WHAT YOU SHOULD DO
Below are the records. Retype, exactly, the lines from the first through the line with "SC.cycles.use_denoising = True", and leave out the pictures.

GIVEN RECORDS
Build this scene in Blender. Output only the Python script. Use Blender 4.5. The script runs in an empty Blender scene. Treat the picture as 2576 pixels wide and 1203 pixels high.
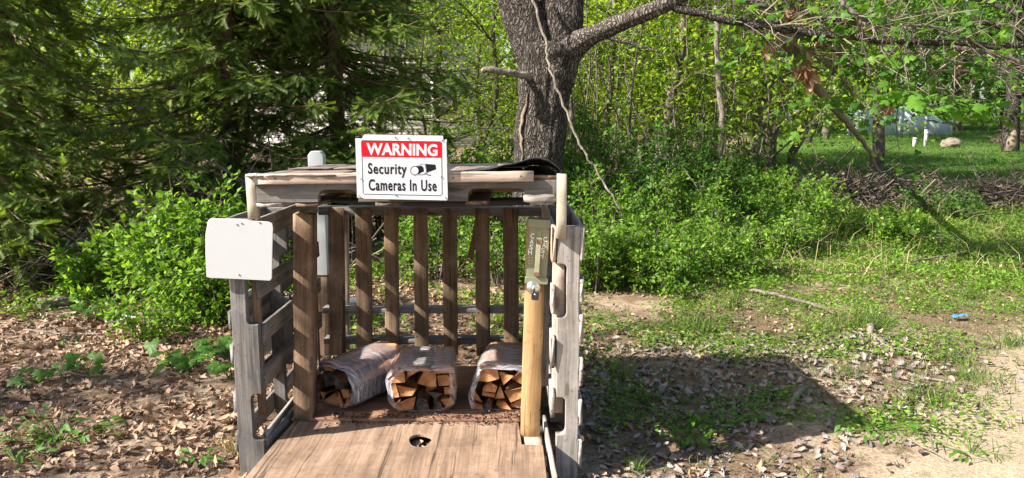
import bpy, bmesh, math, random
import numpy as np
from mathutils import Vector, Matrix
random.seed(7)
rng = np.random.default_rng(7)
C = bpy.context.scene.collection
SC = bpy.context.scene
R = math.radians

# ------------------------------------------------------------------ camera, sky, sun, exposure
CAM_H, PITCH, FPX = 1.5, R(8.8), 1935.0
cam_d = bpy.data.cameras.new('camera'); cam = bpy.data.objects.new('camera', cam_d); C.objects.link(cam)
cam.location = (0, 0, CAM_H); cam.rotation_euler = (R(90) - PITCH, 0, 0)
cam_d.sensor_width = 36; cam_d.lens = 36 * FPX / 2576; cam_d.clip_end = 900; cam_d.clip_start = .05
SC.camera = cam
SUN = Vector((0.62, 0.235, -0.505)).normalized()          # direction the light travels
world = bpy.data.worlds.new('World'); SC.world = world; world.use_nodes = True
wn = world.node_tree.nodes; wl_ = world.node_tree.links
sky = wn.new('ShaderNodeTexSky'); sky.sky_type = 'NISHITA'; sky.sun_disc = False
sky.sun_elevation = math.asin(-SUN.z); sky.sun_rotation = math.atan2(-SUN.x, -SUN.y)
sky.dust_density = 2.0; sky.air_density = 1.0
wn['Background'].inputs['Strength'].default_value = 0.085
wl_.new(sky.outputs[0], wn['Background'].inputs['Color'])
sun_d = bpy.data.lights.new('sun', 'SUN'); sun_d.energy = 5.0; sun_d.angle = R(.55); sun_d.color = (1, .95, .88)
sun = bpy.data.objects.new('sun', sun_d); C.objects.link(sun)
sun.rotation_euler = SUN.to_track_quat('-Z', 'Y').to_euler()
SC.view_settings.view_transform = 'Standard'; SC.view_settings.look = 'None'
SC.view_settings.exposure = 1.62; SC.view_settings.gamma = 1.0
try: SC.view_settings.use_curve_mapping = False
except Exception: pass
SC.cycles.max_bounces = 6; SC.cycles.diffuse_bounces = 3; SC.cycles.transparent_max_bounces = 8
SC.cycles.transmission_bounces = 4; SC.cycles.sample_clamp_indirect = 6
SC.cycles.use_denoising = True

# ------------------------------------------------------------------ helpers
COSP, SINP = math.cos(PITCH), math.sin(PITCH)
def at(px, py, Y):
    """world point at depth Y that shows at that place of the photograph (2576 px wide)"""
    a, b = (px - 1288) / FPX, (601.5 - py) / FPX
    d = Vector((a, COSP + SINP * b, -SINP + COSP * b))
    t = Y / d.y
    return Vector((d.x * t, Y, CAM_H + d.z * t))

def gdep(py, z=0.0):
    """depth at which level z shows at that height of the photograph"""
    return (CAM_H - z) / math.tan(PITCH + math.atan((py - 601.5) / FPX))

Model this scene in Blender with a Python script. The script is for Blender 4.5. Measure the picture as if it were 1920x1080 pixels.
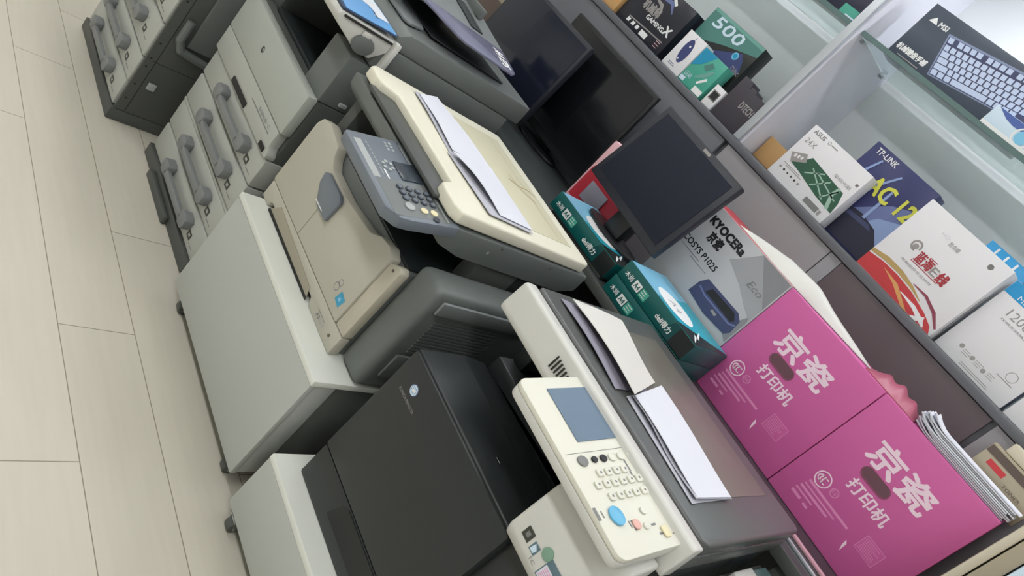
import bpy, bmesh, math, random
from mathutils import Vector, Matrix
random.seed(7)
SC = bpy.context.scene
COL = SC.collection
for o in list(bpy.data.objects): bpy.data.objects.remove(o)

# ------------------------------------------------------------------ camera
cam_d = bpy.data.cameras.new('camera'); cam = bpy.data.objects.new('camera', cam_d); COL.objects.link(cam)
RX = Vector((0.44174472, 0.60211897, 0.66506718))      # image right, in world axes
DY = Vector((0.72487934, 0.19723265, -0.66003729))     # image down
FW = Vector((-0.52859394, 0.77366144, -0.34933712))    # viewing direction
m = Matrix((RX, -DY, -FW)).transposed().to_4x4(); m.translation = (0, 0, 1.4)
cam.matrix_world = m
cam_d.sensor_width = 36; cam_d.lens = 1399.07*36/1920; cam_d.clip_start = .02
SC.camera = cam
# ------------------------------------------------------------------ world, exposure
W = bpy.data.worlds.new('room_air'); SC.world = W; W.use_nodes = True
W.node_tree.nodes['Background'].inputs[0].default_value = (.8, .9, 1, 1)
W.node_tree.nodes['Background'].inputs[1].default_value = .6
vs = SC.view_settings
vs.view_transform = 'Standard'; vs.look = 'None'; vs.gamma = 1; vs.use_curve_mapping = False; vs.exposure = 0.0

# ------------------------------------------------------------------ materials
def lin(h):
    h = h.lstrip('#'); r = []
    for i in (0, 2, 4):
        c = int(h[i:i+2], 16)/255
        r.append(c/12.92 if c <= .04045 else ((c+.055)/1.055)**2.4)
    return (*r, 1)
MATS = {}
def mat(name, col, rough=.5, metal=0, spec=.5, emit=0, grain=0, bump=0, scale=60):
    M = bpy.data.materials.new(name); M.use_nodes = True
    nt = M.node_tree; b = nt.nodes['Principled BSDF']
    b.inputs['Base Color'].default_value = lin(col); b.inputs['Roughness'].default_value = rough
    b.inputs['Metallic'].default_value = metal; b.inputs['Specular IOR Level'].default_value = spec
    if emit:
        b.inputs['Emission Color'].default_value = lin(col); b.inputs['Emission Strength'].default_value = emit
    if grain or bump:
        tc = nt.nodes.new('ShaderNodeTexCoord'); n = nt.nodes.new('ShaderNodeTexNoise')
        n.inputs['Scale'].default_value = scale; n.inputs['Detail'].default_value = 4
        nt.links.new(tc.outputs['Object'], n.inputs['Vector'])
        if grain:
            mx = nt.nodes.new('ShaderNodeMix'); mx.data_type = 'RGBA'; mx.blend_type = 'MULTIPLY'
            mx.inputs['Factor'].default_value = grain
            mx.inputs['A'].default_value = lin(col)
            cr = nt.nodes.new('ShaderNodeValToRGB'); cr.color_ramp.elements[0].position = .35; cr.color_ramp.elements[1].position = .65
            cr.color_ramp.elements[0].color = (.55, .55, .55, 1); cr.color_ramp.elements[1].color = (1, 1, 1, 1)
            nt.links.new(n.outputs['Fac'], cr.inputs['Fac']); nt.links.new(cr.outputs['Color'], mx.inputs['B'])
            nt.links.new(mx.outputs['Result'], b.inputs['Base Color'])
        if bump:
            bp = nt.nodes.new('ShaderNodeBump'); bp.inputs['Strength'].default_value = bump; bp.inputs['Distance'].default_value = .002
            nt.links.new(n.outputs['Fac'], bp.inputs['Height']); nt.links.new(bp.outputs['Normal'], b.inputs['Normal'])
    MATS[name] = M
    return M
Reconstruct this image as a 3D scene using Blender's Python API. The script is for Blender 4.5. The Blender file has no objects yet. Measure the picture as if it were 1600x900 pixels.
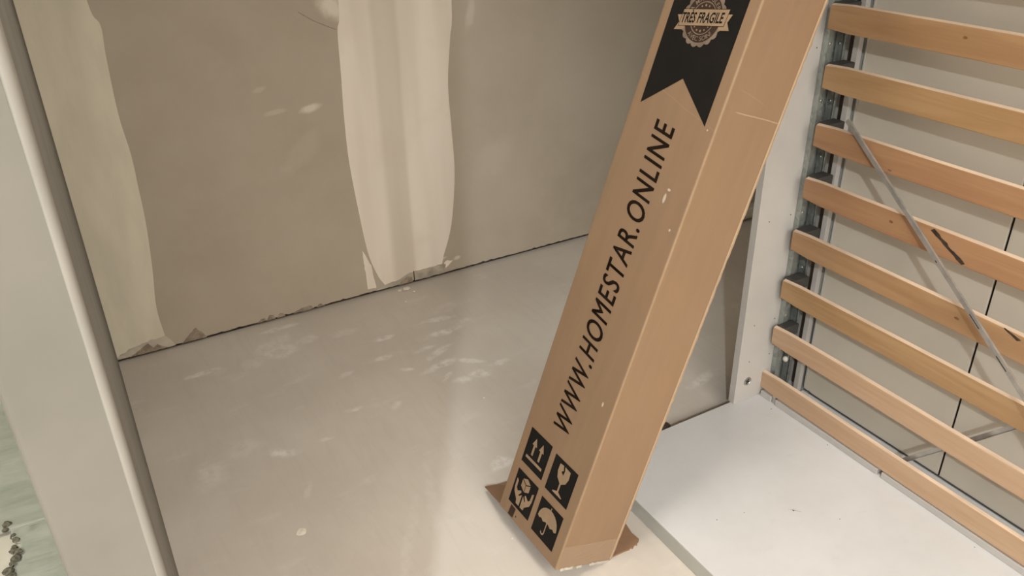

ANSWER TO THE PROBLEM
Build this scene in Blender. Output only the Python script. Use Blender 4.5. The script runs in an empty Blender scene. Treat the picture as 2576 pixels wide and 1203 pixels high.
import bpy, bmesh, math, random
import numpy as np
from mathutils import Vector, Matrix
random.seed(7)
rng = np.random.default_rng(7)
C = bpy.context.scene.collection
SC = bpy.context.scene
R = math.radians

# ------------------------------------------------------------------ camera, sky, sun, exposure
CAM_H, PITCH, FPX = 1.5, R(8.8), 1935.0
cam_d = bpy.data.cameras.new('camera'); cam = bpy.data.objects.new('camera', cam_d); C.objects.link(cam)
cam.location = (0, 0, CAM_H); cam.rotation_euler = (R(90) - PITCH, 0, 0)
cam_d.sensor_width = 36; cam_d.lens = 36 * FPX / 2576; cam_d.clip_end = 900; cam_d.clip_start = .05
SC.camera = cam
SUN = Vector((0.62, 0.235, -0.505)).normalized()          # direction the light travels
world = bpy.data.worlds.new('World'); SC.world = world; world.use_nodes = True
wn = world.node_tree.nodes; wl_ = world.node_tree.links
sky = wn.new('ShaderNodeTexSky'); sky.sky_type = 'NISHITA'; sky.sun_disc = False
sky.sun_elevation = math.asin(-SUN.z); sky.sun_rotation = math.atan2(-SUN.x, -SUN.y)
sky.dust_density = 2.0; sky.air_density = 1.0
wn['Background'].inputs['Strength'].default_value = 0.085
wl_.new(sky.outputs[0], wn['Background'].inputs['Color'])
sun_d = bpy.data.lights.new('sun', 'SUN'); sun_d.energy = 5.0; sun_d.angle = R(.55); sun_d.color = (1, .95, .88)
sun = bpy.data.objects.new('sun', sun_d); C.objects.link(sun)
sun.rotation_euler = SUN.to_track_quat('-Z', 'Y').to_euler()
SC.view_settings.view_transform = 'Standard'; SC.view_settings.look = 'None'
SC.view_settings.exposure = 1.62; SC.view_settings.gamma = 1.0
try: SC.view_settings.use_curve_mapping = False
except Exception: pass
SC.cycles.max_bounces = 6; SC.cycles.diffuse_bounces = 3; SC.cycles.transparent_max_bounces = 8
SC.cycles.transmission_bounces = 4; SC.cycles.sample_clamp_indirect = 6
SC.cycles.use_denoising = True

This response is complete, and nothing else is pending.